"There are only four types of officer.
First, there are the lazy, stupid ones. Leave them alone, they do no harm.
Second, there are the hard-working intelligent ones. They make excellent
staff officers, ensuring that every detail is properly considered.
Third, there are the hard-working, stupid ones. These people are a menace
and must be fired at once. They create irrelevant work for everybody.
Finally, there are the intelligent lazy ones.
They are suited for the highest office."
-General Von Manstein
Lovely
Think that classification applies all the time and in all walks of life.
I've always believed that the harder you try, the less you achieve.
Or, more precisely, the harder you try / the more you fiddle around, the less the outcome is going to resemble what you had originally envisioned.
A major hurdle on the path to greater success and happiness is that most societies value empty activism as a legitimate
end in itself, as opposed to what it really is, no more than a
means that is only to be employed with great circumspection and very sparingly.
Unfortunately, being seen as
doing something, no matter how nonsensical, ineffective or counterproductive the result may be, tends to be viewed far more favorably than
doing nothing most of the time.
And that in spite of the fact that it's always the
"leastest" input that generates the
"mostest" desired output, as per our old friend
Pareto and his 20 / 80 Rule, unfortunately for us most humans just aren't wired to be able to sit back, let events unfold, and reap the eventual rewards.

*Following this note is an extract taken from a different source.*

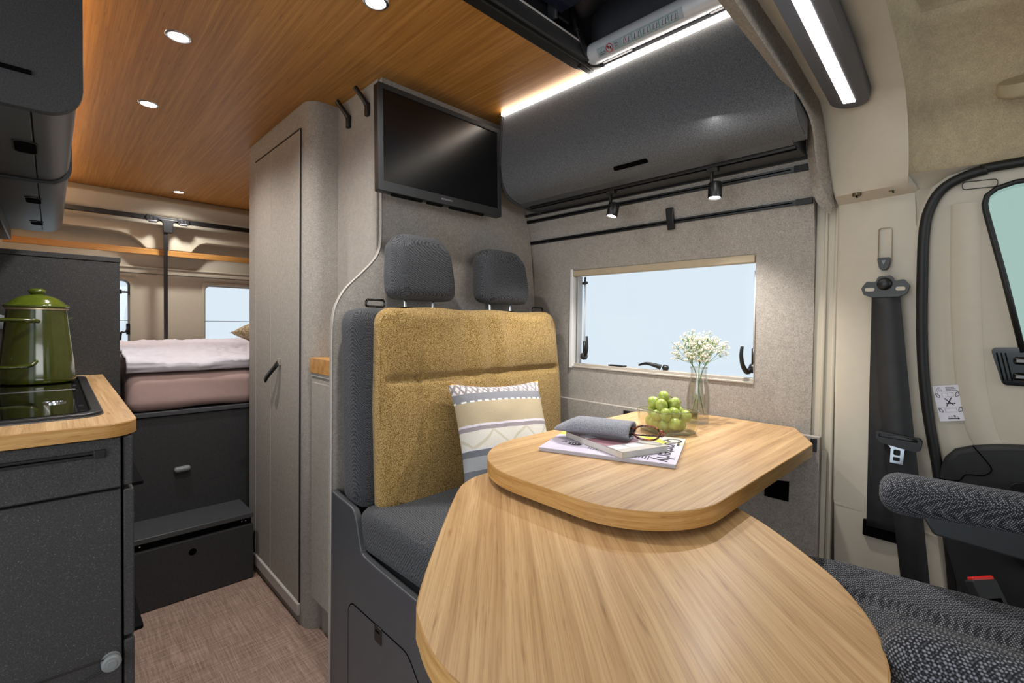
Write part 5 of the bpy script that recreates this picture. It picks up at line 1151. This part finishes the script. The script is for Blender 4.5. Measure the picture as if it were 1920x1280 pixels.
# ---- vase with gypsophila
vc = Vector((1.335, .596, TZ))
vz = thing('glass_vase', 'clear glass bottle vase half filled with water near the window', 'vase', tuple(vc))
bm = B(); lathe(bm, [(0, .001), (.027, .001), (.0295, .004), (.030, .012), (.0315, .05), (.0315, .075), (.029, .10), (.0235, .125), (.0215, .14), (.0225, .155), (.0235, .160), (.0225, .161), (.0200, .155), (.0195, .14), (.0215, .124), (.0270, .10), (.0295, .075), (.0295, .05), (.028, .014), (0, .010)], vc, 48); obj('vase_body', bm, 'vessel_glass', vz, smooth=R(60))
bm = B(); lathe(bm, [(.0236, .158), (.0246, .1595), (.0236, .161)], vc, 40, cap=False); obj('vase_lip', bm, 'glass_rim', vz, smooth=True)
bm = B(); lathe(bm, [(0, .0105), (.0275, .0145), (.0289, .05), (.0289, .075), (.0264, .10), (.0215, .1215), (0, .122)], vc, 40); obj('water', bm, 'water', vz, smooth=R(60))
rf = random.Random(5)
blob = B(); 
def blossom(bm, p, r_):
    m_ = Matrix.Translation(p) @ Matrix.Rotation(rf.uniform(0, 6.28), 4, (rf.uniform(-1, 1), rf.uniform(-1, 1), rf.uniform(-1, 1))) @ Matrix.Diagonal((r_, r_, r_*.8, 1))
    g = bmesh.ops.create_icosphere(bm, subdivisions=1, radius=1, matrix=m_)
    for v in g['verts']: v.co += (v.co-p)*rf.uniform(-.3, .3)
cc = vc+Vector((0, 0, .235))
sprigs = [(-.030, 'gypsophila sprig in the vase, the one leaning to the left'), (.002, 'gypsophila sprig in the vase, the one standing upright in the middle'), (.030, 'gypsophila sprig in the vase, the one leaning to the right')]
rightv = Vector((.716, -.698, 0)); fwd = Vector((.698, .716, 0))
for k, (off, lab) in enumerate(sprigs):
    sg = thing('gypsophila_sprig', lab, 'flower', tuple(vc+Vector((0, 0, .015))), 'gypsophila sprigs in the vase')
    base = vc+rightv*(-off*.55)+Vector((0, 0, .022))+fwd*(.004*(k-1)); nk = vc+rightv*(off*.35)+Vector((0, 0, .150)); hub = vc+rightv*(off*1.0)+fwd*(.008*(k-1))+Vector((0, 0, .178))
    bm = B(); tube(bm, smoothpath([base, base.lerp(nk, .5)+Vector((.001, .001, 0)), nk, hub], 4), .0011, 6); bf = B(); bb = B()
    for b_ in range(22):
        a = rf.uniform(0, 6.28); el = rf.uniform(.0, 1.45)
        tip = hub+Vector((math.cos(a)*math.cos(el), math.sin(a)*math.cos(el)*.9, math.sin(el)*1.15+.18))*rf.uniform(.022, .062)
        tube(bm, [hub.lerp(nk, rf.uniform(0, .6)), hub.lerp(tip, .5)+Vector((0, 0, -.003)), tip], .0005, 4)
        for t_ in range(11):
            d = Vector((rf.uniform(-1, 1), rf.uniform(-1, 1), rf.uniform(-.5, 1)))*.013; q_ = tip+d
            tube(bm, [tip.lerp(hub, .2), q_], .0003, 3)
            if rf.random() < .8: blossom(bf, q_, rf.uniform(.0023, .0038))
            else: blossom(bb, q_, .0014)
    obj('flower_stem', bm, 'stem_green', sg)
    o = obj('blossoms', bf, 'petal', sg); o['kind'] = 'stuff'
    o = obj('buds', bb, 'bud', sg); o['kind'] = 'stuff'

# ================================================================== PASSENGER SEAT
TH_ = R(8); Mseat = Matrix.Translation((.90, 0, 0)) @ Matrix.Rotation(TH_, 4, 'Z')
ps = thing('passenger_seat', 'dark grey woven swivel cab seat with two padded armrests', 'seat', (.90, 0, 0))
def put(bm):
    for v in bm.verts: v.co = Mseat @ v.co
    return bm
def pseat(q_, p):
    p = p.copy()
    if q_.z > 0:
        ax_ = abs(p.x)/.27; p.z += .036*max(0, (ax_-.45)/.55)**1.0*(1 if ax_ < .9 else .92)
        p.z += -.010*math.exp(-((ax_-.56)/.035)**2)
        p.z -= .022*max(0, q_.y-.3)**2
    if q_.y > 0: p.x *= 1-.16*q_.y**3; p.y -= .03*(abs(p.x)/.27)**2*q_.y
    return p
bm = B(); rbox(bm, (0, .03, .565), (.272, .275, .07), .05, 70, pseat); obj('seat_cushion', put(bm), 'seat_weave', ps, smooth=True)
def bk(q_, p):
    p = p.copy(); p.y -= .12*(p.z+.35)/.7
    if q_.y > 0: p.y += .03*max(0, abs(q_.x)-.5)
    p.x *= 1-.15*max(0, q_.z)**2; return p
bm = B(); rbox(bm, (0, -.33, .98), (.255, .06, .36), .05, 16, bk); obj('backrest', put(bm), 'seat_weave', ps, smooth=True)
bm = B(); box(bm, -.22, .22, -.22, .26, .42, .50); put(bm); obj('seat_frame', bm, 'black_matte', ps, bevel=.01)
bm = B(); lathe(bm, [(.19, 0), (.19, .30), (.24, .34), (.24, .42)], (0, 0, 0), 36); put(bm); obj('swivel_base', bm, 'black_matte', ps, smooth=R(40))
for s_, yo in ((1, 0), (-1, .0)):
    def armfn(q_, p):
        p = p.copy(); t_ = (q_.y+1)/2; p.z *= .88+.12*t_; return p
    bm = B(); rbox(bm, (s_*.297+(0 if s_ > 0 else .014), -.09, .800 if s_ > 0 else .789), (.036, .205, .040), .034, 16, armfn); ar = obj('armrest', put(bm), 'seat_weave', ps, smooth=True)
    bm = B(); prism(bm, [(.05, .772), (.035, .742), (-.28, .710), (-.28, .78)], 'X', s_*.297-.030, s_*.297+.020); obj('arm_bracket', put(bm), 'bracket', ar, bevel=.004)
bq = thing('belt_buckle', 'black seat belt buckle with red release button beside the cab seat', 'buckle', (1.36, .0, .60))
Mbk = frame((1.372, .012, .605), (.80, -.60, .0), (.42, .30, .85))
bm = B(); box(bm, -.028, .028, -.135, .0, -.010, .012, Mbk); obj('buckle_body', bm, 'cab_black', bq, bevel=.004, seg=3)
bm = B(); box(bm, -.025, .025, -.004, .0055, -.004, .0105, Mbk); obj('release_button', bm, 'red', bq, bevel=.003, seg=3)
bm = B(); box(bm, -.016, .016, -.065, -.035, .0115, .0125, Mbk); obj('buckle_print', bm, 'void', bq, bevel=.0004)
bm = B(); box(bm, -.008, .012, -.085, -.074, .0115, .0125, Mbk); obj('buckle_label', bm, 'paper', bq)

There was a time however when Pareto or
effectivity were in far greater favor, I'm simplifying slightly here for the sake of argument, but effectively you British built an Empire where you didn't actually have to
do anything much, you didn't send armies across the globe to conquer through battles and carnage, nope, you did most of it through treaties and consensus, without almost any bloodshed.
Most amazing bit of Empire building in history, I believe.
In the same vein, your ruling classes had a very commendable work ethic based on
results,
not processes, one where it was considered bad form to show up in offices long before noon, or overstay ones welcome there as afternoon turned into evening.
Can't imagine them in todays world where people actually feel important or God knows what if they can boast of the endless hours they've wasted in meetings or unproductively doodling around in their offices, forever reacting, always extinguishing the latest fire, never proactively formulating clear objectives / stretch goals without worrying about how to achieve them.
That's all you really need, though, isn't it. Clear cut objectives. Once you have those down pat, tactics and the means to your end will sort themselves out as you approach your objective.